Впрочем, и сам Город станет вполне достойным своих повелителей…
Рим переживёт, в сущности, то же, что и великие греческие гегемоны. Как в оптический фокус их судьба свелась в судьбу несчастного Тарента: уже стоящий на краю гибели, он всё же не остановился перед тем, чтобы вступить в конфликт с единственным своим защитником, и все только потому, что Пирр попытался поставить в военный строй его жителей.
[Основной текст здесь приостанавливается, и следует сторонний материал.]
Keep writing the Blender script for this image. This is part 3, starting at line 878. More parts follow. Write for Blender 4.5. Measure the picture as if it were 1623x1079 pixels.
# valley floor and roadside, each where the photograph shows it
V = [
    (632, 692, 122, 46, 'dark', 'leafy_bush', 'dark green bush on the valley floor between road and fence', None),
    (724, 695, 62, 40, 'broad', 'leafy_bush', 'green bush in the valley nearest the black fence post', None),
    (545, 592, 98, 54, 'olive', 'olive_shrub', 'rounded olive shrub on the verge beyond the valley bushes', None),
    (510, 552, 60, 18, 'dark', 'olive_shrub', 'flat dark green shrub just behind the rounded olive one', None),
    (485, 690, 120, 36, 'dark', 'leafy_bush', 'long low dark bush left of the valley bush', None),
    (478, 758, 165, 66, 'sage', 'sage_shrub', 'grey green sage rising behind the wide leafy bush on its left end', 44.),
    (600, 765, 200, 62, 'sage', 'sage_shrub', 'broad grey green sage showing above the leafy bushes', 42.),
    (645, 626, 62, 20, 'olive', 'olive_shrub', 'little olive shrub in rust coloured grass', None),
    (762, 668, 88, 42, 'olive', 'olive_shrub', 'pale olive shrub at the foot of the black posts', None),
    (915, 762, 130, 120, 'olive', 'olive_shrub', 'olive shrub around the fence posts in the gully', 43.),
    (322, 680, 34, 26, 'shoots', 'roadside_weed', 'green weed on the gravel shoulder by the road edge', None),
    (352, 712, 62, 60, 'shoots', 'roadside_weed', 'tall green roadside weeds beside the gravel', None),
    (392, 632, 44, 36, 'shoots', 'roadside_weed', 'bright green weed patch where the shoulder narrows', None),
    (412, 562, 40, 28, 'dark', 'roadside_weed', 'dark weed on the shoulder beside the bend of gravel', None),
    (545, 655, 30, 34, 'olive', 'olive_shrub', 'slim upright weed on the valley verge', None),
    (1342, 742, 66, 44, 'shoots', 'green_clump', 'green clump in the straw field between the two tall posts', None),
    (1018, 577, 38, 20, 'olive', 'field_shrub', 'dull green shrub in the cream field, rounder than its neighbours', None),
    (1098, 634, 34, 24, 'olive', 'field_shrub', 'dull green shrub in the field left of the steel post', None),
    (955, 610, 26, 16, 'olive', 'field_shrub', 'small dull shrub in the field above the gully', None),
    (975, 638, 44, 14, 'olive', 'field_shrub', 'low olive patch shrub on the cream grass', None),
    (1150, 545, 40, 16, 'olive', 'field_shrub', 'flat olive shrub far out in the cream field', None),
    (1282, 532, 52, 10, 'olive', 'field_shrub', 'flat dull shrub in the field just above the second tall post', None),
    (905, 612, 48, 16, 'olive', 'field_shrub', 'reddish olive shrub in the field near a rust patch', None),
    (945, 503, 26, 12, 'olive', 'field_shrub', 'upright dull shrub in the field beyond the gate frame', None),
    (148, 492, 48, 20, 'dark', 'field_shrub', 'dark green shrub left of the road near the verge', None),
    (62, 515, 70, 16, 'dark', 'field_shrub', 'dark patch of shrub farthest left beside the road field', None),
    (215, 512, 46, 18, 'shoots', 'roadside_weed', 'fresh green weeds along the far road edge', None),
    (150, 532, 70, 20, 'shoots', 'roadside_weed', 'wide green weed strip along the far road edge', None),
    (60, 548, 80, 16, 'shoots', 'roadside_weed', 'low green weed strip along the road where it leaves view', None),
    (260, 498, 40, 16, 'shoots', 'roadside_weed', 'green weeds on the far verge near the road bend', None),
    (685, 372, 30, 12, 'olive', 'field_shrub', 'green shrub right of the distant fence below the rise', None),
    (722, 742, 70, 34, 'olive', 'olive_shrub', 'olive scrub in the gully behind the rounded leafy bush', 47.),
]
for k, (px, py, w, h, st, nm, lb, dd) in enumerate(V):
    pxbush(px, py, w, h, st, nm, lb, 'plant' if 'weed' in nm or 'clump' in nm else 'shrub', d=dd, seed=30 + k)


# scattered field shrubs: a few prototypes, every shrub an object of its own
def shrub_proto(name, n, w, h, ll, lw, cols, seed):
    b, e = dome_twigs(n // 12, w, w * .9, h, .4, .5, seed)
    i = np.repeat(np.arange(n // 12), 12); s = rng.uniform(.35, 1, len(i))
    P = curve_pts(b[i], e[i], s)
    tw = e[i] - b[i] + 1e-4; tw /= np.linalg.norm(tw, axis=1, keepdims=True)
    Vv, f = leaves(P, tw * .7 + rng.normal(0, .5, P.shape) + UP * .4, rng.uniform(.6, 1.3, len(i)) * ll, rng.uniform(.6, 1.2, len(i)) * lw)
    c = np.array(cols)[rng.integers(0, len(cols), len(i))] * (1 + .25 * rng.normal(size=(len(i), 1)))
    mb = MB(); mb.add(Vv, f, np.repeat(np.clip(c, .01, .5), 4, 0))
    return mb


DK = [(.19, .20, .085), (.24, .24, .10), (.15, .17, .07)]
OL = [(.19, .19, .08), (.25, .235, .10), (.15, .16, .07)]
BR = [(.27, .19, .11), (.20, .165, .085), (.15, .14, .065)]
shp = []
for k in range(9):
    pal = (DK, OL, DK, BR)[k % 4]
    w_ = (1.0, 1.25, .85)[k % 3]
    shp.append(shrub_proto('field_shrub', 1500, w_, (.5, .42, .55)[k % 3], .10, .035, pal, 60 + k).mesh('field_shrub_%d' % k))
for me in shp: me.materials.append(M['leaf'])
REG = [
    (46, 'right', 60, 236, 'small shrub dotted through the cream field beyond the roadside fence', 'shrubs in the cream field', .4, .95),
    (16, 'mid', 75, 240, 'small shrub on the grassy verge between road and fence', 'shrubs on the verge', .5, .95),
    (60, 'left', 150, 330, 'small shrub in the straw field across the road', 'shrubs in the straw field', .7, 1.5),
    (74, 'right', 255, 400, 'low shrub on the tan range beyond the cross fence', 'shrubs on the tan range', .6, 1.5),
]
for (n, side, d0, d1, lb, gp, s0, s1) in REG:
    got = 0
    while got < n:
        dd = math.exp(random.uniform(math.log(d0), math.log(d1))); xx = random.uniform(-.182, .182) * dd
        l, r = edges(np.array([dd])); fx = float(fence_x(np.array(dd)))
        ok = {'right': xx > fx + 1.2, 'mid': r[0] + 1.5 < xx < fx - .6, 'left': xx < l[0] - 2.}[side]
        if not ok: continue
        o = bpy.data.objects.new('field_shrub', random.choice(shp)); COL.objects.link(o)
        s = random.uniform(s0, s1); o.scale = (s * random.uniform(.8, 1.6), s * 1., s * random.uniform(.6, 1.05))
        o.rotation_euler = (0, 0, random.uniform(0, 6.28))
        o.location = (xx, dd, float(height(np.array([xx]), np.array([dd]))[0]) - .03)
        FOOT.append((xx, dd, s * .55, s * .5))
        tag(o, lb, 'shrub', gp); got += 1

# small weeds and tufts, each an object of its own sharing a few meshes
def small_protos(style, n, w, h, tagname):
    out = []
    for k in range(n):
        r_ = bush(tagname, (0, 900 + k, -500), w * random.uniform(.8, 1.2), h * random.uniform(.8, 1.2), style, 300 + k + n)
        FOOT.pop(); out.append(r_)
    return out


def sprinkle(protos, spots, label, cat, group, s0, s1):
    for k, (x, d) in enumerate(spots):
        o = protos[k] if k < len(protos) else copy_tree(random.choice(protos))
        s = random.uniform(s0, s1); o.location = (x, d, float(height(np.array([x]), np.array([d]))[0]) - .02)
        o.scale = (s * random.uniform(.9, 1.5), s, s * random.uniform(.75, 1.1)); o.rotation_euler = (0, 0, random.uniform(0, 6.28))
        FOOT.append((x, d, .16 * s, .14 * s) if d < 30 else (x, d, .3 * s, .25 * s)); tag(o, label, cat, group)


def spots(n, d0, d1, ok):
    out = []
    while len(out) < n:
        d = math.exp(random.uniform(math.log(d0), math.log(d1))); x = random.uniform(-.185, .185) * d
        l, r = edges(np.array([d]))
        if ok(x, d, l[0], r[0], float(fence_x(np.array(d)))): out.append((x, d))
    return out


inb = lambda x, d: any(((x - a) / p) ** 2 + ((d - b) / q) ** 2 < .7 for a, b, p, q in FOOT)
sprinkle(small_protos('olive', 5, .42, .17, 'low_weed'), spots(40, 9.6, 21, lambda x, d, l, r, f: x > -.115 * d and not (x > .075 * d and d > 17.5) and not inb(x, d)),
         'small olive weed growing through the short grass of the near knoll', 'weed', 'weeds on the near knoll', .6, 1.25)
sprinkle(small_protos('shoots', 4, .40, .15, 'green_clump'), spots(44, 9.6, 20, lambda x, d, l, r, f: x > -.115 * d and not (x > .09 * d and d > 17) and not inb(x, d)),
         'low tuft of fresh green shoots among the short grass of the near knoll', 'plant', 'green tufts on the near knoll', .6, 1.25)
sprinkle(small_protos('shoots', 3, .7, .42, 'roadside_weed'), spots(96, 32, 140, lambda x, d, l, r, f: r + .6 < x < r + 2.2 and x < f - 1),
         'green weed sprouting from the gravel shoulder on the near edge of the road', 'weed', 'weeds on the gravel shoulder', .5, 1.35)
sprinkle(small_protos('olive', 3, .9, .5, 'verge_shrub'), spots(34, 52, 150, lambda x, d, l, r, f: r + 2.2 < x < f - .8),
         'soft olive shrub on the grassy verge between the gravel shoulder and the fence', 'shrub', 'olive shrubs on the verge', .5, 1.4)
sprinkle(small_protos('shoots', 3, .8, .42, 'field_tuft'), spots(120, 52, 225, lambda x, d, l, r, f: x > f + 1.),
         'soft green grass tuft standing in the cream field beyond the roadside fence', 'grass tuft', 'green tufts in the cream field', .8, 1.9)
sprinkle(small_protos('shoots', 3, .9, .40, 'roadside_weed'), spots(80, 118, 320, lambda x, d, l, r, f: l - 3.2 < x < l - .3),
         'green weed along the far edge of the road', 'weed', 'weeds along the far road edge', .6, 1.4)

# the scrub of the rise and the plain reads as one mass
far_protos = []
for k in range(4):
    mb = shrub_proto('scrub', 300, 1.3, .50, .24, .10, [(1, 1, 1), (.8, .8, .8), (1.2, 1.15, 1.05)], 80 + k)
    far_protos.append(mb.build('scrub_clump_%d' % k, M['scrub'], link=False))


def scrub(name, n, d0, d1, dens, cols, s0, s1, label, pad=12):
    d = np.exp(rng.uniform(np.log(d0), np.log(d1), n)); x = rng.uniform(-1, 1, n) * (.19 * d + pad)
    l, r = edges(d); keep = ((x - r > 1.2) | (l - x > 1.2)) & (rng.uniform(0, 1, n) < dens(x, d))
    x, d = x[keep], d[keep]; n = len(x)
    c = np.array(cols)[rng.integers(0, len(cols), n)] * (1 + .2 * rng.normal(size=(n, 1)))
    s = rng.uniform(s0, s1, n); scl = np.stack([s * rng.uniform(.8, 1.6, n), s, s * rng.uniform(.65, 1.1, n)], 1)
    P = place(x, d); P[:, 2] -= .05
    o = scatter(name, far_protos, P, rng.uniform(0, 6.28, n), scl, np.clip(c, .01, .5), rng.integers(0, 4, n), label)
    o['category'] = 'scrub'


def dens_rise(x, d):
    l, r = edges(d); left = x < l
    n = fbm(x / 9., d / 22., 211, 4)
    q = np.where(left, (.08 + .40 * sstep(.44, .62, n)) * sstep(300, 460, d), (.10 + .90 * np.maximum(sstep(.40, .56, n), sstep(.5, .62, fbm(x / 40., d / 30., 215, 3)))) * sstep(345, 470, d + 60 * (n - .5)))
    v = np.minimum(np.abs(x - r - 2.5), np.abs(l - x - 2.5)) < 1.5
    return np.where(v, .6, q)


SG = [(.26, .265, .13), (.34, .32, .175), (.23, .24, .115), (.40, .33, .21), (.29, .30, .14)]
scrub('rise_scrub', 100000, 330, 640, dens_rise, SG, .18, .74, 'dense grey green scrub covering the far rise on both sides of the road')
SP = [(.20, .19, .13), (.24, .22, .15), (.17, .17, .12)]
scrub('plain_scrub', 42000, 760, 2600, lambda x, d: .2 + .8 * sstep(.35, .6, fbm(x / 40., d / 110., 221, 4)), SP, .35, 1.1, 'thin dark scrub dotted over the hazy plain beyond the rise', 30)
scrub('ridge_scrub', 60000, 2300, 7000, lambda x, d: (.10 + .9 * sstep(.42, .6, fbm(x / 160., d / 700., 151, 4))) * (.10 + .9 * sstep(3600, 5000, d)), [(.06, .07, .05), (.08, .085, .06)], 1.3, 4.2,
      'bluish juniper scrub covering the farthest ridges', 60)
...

Потрясший до основания Рим, Ганнибал так и не рискнёт осадить его ни после разгрома римских легионов у Тразиментского озера, ни даже после кровавого побоища у Канн. Со времени войны с ним у Рима не было никого, кто мог бы бросить ему открытый вызов. Однако в 410 г., через 800 лет после взятия галлами, Рим вновь сделался добычей северных варваров; он был взят и разграблен вестготами. Более чем миллионный город было уже просто некому защищать. Утратив главный свой ресурс – гражданина, Рим перерождается, в нём устанавливается власть германцев. Да и бороться с атакующими его границы германскими племенами он теперь может только с помощью германцев же на его службе. Вандал Стилихон управляет империей вместо Гонория и спасает её от вестготского Алариха и полчищ Радагеса; вестготский Теодорих помогает Аэцию отразить Аттилу. Но дело не только в императорах и полководцах – германцы составляют и основное ядро его легионов.